〈創世記 第16章〉
アブラムの妻サライは子を産まなかった。彼女にひとりのつかえめがあった。エジプトの女で名をハガルといった。
サライはアブラムに言った、
「主はわたしに子をお授けになりません。どうぞ、わたしのつかえめの所におはいりください。彼女によってわたしは子をもつことになるでしょう」
アブラムはサライの言葉を聞きいれた。
アブラムの妻サライはそのつかえめエジプトの女ハガルをとって、夫アブラムに妻として与えた。これはアブラムがカナンの地に10年住んだ後であった。彼はハガルの所にはいり、ハガルは子をはらんだ。

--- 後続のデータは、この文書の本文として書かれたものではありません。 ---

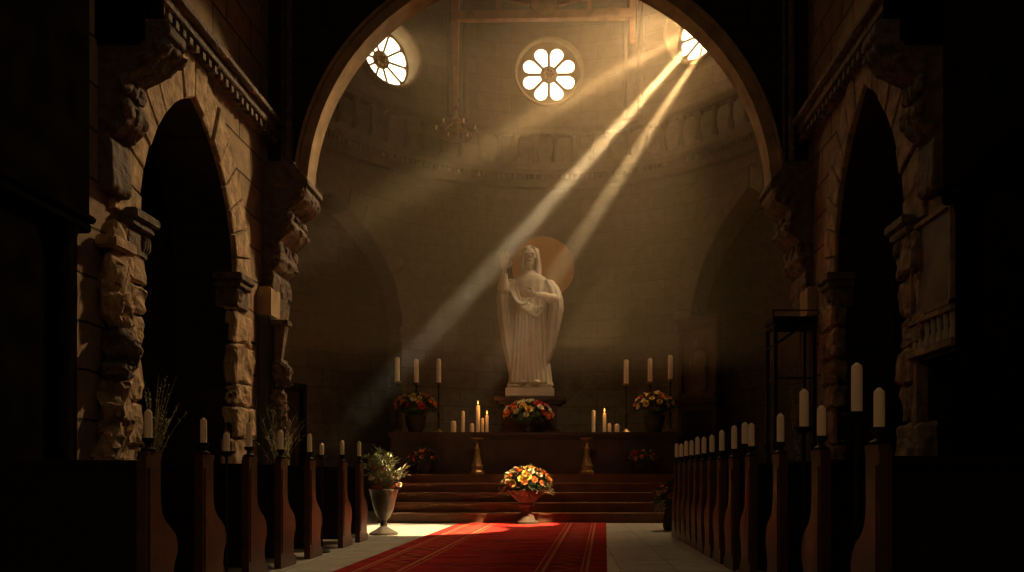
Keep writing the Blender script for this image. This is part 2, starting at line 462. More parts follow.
# near piers, transverse ribs
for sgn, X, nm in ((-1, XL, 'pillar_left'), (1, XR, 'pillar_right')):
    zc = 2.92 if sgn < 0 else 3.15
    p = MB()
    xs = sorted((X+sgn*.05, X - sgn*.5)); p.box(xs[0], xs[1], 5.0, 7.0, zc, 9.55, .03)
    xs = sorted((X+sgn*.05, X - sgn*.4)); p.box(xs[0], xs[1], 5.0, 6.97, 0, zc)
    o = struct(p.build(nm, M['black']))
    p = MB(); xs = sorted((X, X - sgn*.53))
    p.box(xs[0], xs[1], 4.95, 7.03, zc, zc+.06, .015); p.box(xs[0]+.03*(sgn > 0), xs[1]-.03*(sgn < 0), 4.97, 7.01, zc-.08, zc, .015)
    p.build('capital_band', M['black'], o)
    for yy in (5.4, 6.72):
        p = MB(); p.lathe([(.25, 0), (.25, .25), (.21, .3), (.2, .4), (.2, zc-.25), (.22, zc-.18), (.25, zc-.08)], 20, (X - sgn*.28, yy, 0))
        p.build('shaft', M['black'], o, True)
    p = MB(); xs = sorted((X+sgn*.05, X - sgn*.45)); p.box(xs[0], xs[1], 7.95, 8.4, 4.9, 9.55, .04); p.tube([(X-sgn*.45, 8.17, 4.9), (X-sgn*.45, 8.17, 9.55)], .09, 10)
    p.build('vault_rib', M['black'], o)

# apse wall with niches and round windows
def circ(cx, cy, r, n=36): return [(cx+r*cos(2*PI*k/n), cy+r*sin(2*PI*k/n)) for k in range(n)]
R2D = PI/180
WIN = [(-40.3*R2D, 10.0, .68), (.8*R2D, 10.16, .74), (39.7*R2D, 10.6, .72)]
NICHE = [(-56*R2D, 1.72, 4.0, 2.62), (55*R2D, 1.55, 4.0, 2.75)]
holes = [circ(a*AR, z, r) for a, z, r in WIN]
for a, hw, sp, rise in NICHE:
    holes.append([(a*AR-hw, -.05)] + arch_pts(a*AR, hw, sp, rise, 12) + [(a*AR+hw, -.05)])
AMAX = 108*R2D*AR
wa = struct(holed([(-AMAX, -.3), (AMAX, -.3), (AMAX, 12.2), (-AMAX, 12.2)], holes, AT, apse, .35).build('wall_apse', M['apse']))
for a, hw, sp, rise in NICHE:
    wedges(arch_ring(a*AR, hw, sp, rise, .42, 8), apse, .1, -.035, .012, .012).build('niche_voussoir', M['apseblock'], wa)
    c = MB()
    for sd in (-1, 1):
        for k, (w_, h0, h1) in enumerate(((.16, -.05, .08), (.1, -.25, -.05))):
            u0, u1 = sorted((a*AR+sd*(hw-w_*.6), a*AR+sd*(hw+.28)))
            c.prism([(u0, sp+h0), (u1, sp+h0), (u1, sp+h1), (u0, sp+h1)], lambda u, v: apse(u, v, .2), lambda u, v, w_=w_: apse(u, v, -w_*.7))
    c.build('niche_impost', M['apseblock'], wa)
for k in (-1, 1):                        # clustered wall shafts
    c = MB()
    for da, r in ((-.035, .07), (0, .12), (.035, .07)):
        p0 = apse((k*22.7*R2D+da)*AR, 8.9, -.08); c.tube([p0, (p0.x, p0.y, 12.15)], r, 10)
    c.build('wall_shaft', M['gallery'], wa, True)
m = MB()
m.lathe([(.01, 12.2), (5.9, 12.2), (5.9, 12.4), (.01, 12.4)], 48, (AX, AY, 0)); struct(m.build('ceiling_apse', M['shaded']))
wamb = struct(holed([(-AMAX*1.28, 0), (AMAX*1.28, 0), (AMAX*1.28, 8), (-AMAX*1.28, 8)], [], .2, lambda u, v, t: Vector((AX+(6.7+t)*sin(u/6.7), AY+(6.7+t)*cos(u/6.7), v)), .6).build('wall_ambulatory', M['apse']))
m = MB()
for i in range(40):
    a0, a1 = (-110+5.5*i)*R2D, (-110+5.5*(i+1))*R2D
    m.bm.faces.new([m.bm.verts.new(apse(u*AR, 7.4, t)) for u, t in ((a0, .5), (a1, .5), (a1, 1.6), (a0, 1.6))])
m.build('ambulatory_ceiling', M['shaded'], wamb)

# windows
def rose(i, a, z, r, petal):
    dp = .16 if petal else .44
    o = empty('window_%d' % (i+1), (AX+(AR)*sin(a), AY+AR*cos(a), z), -a); struct(o)   # local +Y runs outward
    p = MB(); p.prism(circ(0, 0, r+.01), lambda x, y: Vector((x, dp, y)), lambda x, y: Vector((x, dp+.01, y)))
    p.build('pane', M['glass'], o)
    n = 8 if petal else 10
    hs = []
    for k in range(n):
        t = 2*PI*k/n + PI/n
        if petal:
            c, w0, w1 = [], .07, .235
            pts = [(.2*r/.74, -.05), (.45*r/.74, -.152)] + [(.48*r/.74+.158*cos(q), .158*sin(q)) for q in [(-90+18*j)*R2D for j in range(1, 10)]] + [(.45*r/.74, .152), (.2*r/.74, .05)]
        else:
            pts = []
            for rr, ph in ((.2, 1), (.58, 1), (.62, .85), (.64, .4)):
                g = max(0.02, PI/n - .02/rr)*ph
                pts.append((rr*cos(-g), rr*sin(-g)))
            pts += [(x, -y) for x, y in pts[::-1]]
        hs.append([(x*cos(t)-y*sin(t), x*sin(t)+y*cos(t)) for x, y in pts])
    tr = holed(circ(0, 0, r+.02), hs, .03, lambda u, v, t: Vector((u, dp-.07+t, v)), .3, False)
    t_ = tr.build('tracery', M['windowrim'] if petal else M['reveal'], o)
    b = MB(); b.ell((0, dp-.08, 0), (.15, .03, .15), 2)
    for k in range(8): b.ell((.1*cos(k*PI/4), dp-.11, .1*sin(k*PI/4)), (.035, .03, .035), 1)
    b.build('boss', M['brass'], o)
    f = MB(); n = 40; prof = [(r-.005, .42), (r-.005, -.05), (r+.02, -.08), (r+.05, -.08), (r+.075, -.05), (r+.075, .06), (r+.02, .06), (r+.015, .42)]
    rings = [[f.bm.verts.new((q*cos(2*PI*k/n), d - 0.5*(q*cos(2*PI*k/n))**2/AR*(d < .1), q*sin(2*PI*k/n))) for q, d in prof] for k in range(n)]
    for k in range(n):
        A, B = rings[k], rings[(k+1) % n]
        for j in range(len(prof)): f.bm.faces.new((A[j], A[(j+1) % len(prof)], B[(j+1) % len(prof)], B[j]))
    f.build('frame', M['windowrim'], o, True)
for i, (a, z, r) in enumerate(WIN): rose(i, a, z, r, i == 1)

# carved door in the niche beside the urn
a0 = -57*R2D
d = empty('door_1', (AX+6.68*sin(a0), AY+6.68*cos(a0), 0), -a0); struct(d)
b = MB(); b.box(-.58, -.46, -.12, .02, 0, 2.8, .01); b.box(.46, .58, -.12, .02, 0, 2.8, .01); b.box(-.58, .58, -.12, .02, 2.68, 2.82, .01); b.build('door_frame', M['woodblack'], d)
b = MB(); b.box(-.46, .46, -.04, .0, .03, 2.68); b.build('panel', M['altar'], d)
b = MB(); b.tube([(-.36*cos(t*PI/10), -.06, 2.05+.36*sin(t*PI/10)) for t in range(11)], .03, 6); b.tube([(-.2*cos(t*PI/10), -.06, 2.05+.2*sin(t*PI/10)) for t in range(11)], .025, 6)
b.box(-.4, -.3, -.07, -.03, .3, 2.05); b.box(.3, .4, -.07, -.03, .3, 2.05); b.box(-.04, .04, -.07, -.03, .3, 2.05); b.build('carved_arch', M['wood'], d)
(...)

彼女は自分のはらんだのを見て、女主人を見下げるようになった。
そこでサライはアブラムに言った、
「わたしが受けた害はあなたの責任です。わたしのつかえめをあなたのふところに与えたのに、彼女は自分のはらんだのを見て、わたしを見下さげます。どうか、主があなたとわたしの間をおさばきになるように」
アブラムはサライに言った、
「あなたのつかえめはあなたの手のうちにある。あなたの好きなように彼女にしなさい」
そしてサライが彼女を苦しめたので、彼女はサライの顔を避けて逃げた。
主の使は荒野にある泉のほとり、すなわちシュルの道にある泉のほとりで、彼女に会い、そして言った、
「サライのつかえめハガルよ、あなたはどこからきたのですか、またどこへ行くのですか」
彼女は言った、
「わたしは女主人サライの顔を避けて逃げているのです」
主の使は彼女に言った、
「あなたは女主人のもとに帰って、その手に身を任せなさい」
主の使はまた彼女に言った、
「わたしは大いにあなたの子孫を増して、数えきれないほどに多くしましょう」
主の使はまた彼女に言った、
「あなたは、みごもっています。あなたは男の子を産むでしょう。名をイシマエルと名づけなさい。主があなたの苦しみを聞かれたのです。 彼は野ろばのような人となり、その手はすべての人に逆らい、すべての人の手は彼に逆らい、彼はすべての兄弟に敵して住むでしょう」
そこで、ハガルは自分に語られた主の名を呼んで、
「あなたはエル・ロイです」と言った。彼女が「ここでも、わたしを見ていられるかたのうしろを拝めたのか」と言ったことによる。
それでその井戸は「ベエル・ラハイ・ロイ」と呼ばれた。これはカデシとベレデの間にある。
ハガルはアブラムに男の子を産んだ。アブラムはハガルが産んだ子の名をイシマエルと名づけた。ハガルがイシマエルをアブラムに産んだ時、アブラムは86歳であった。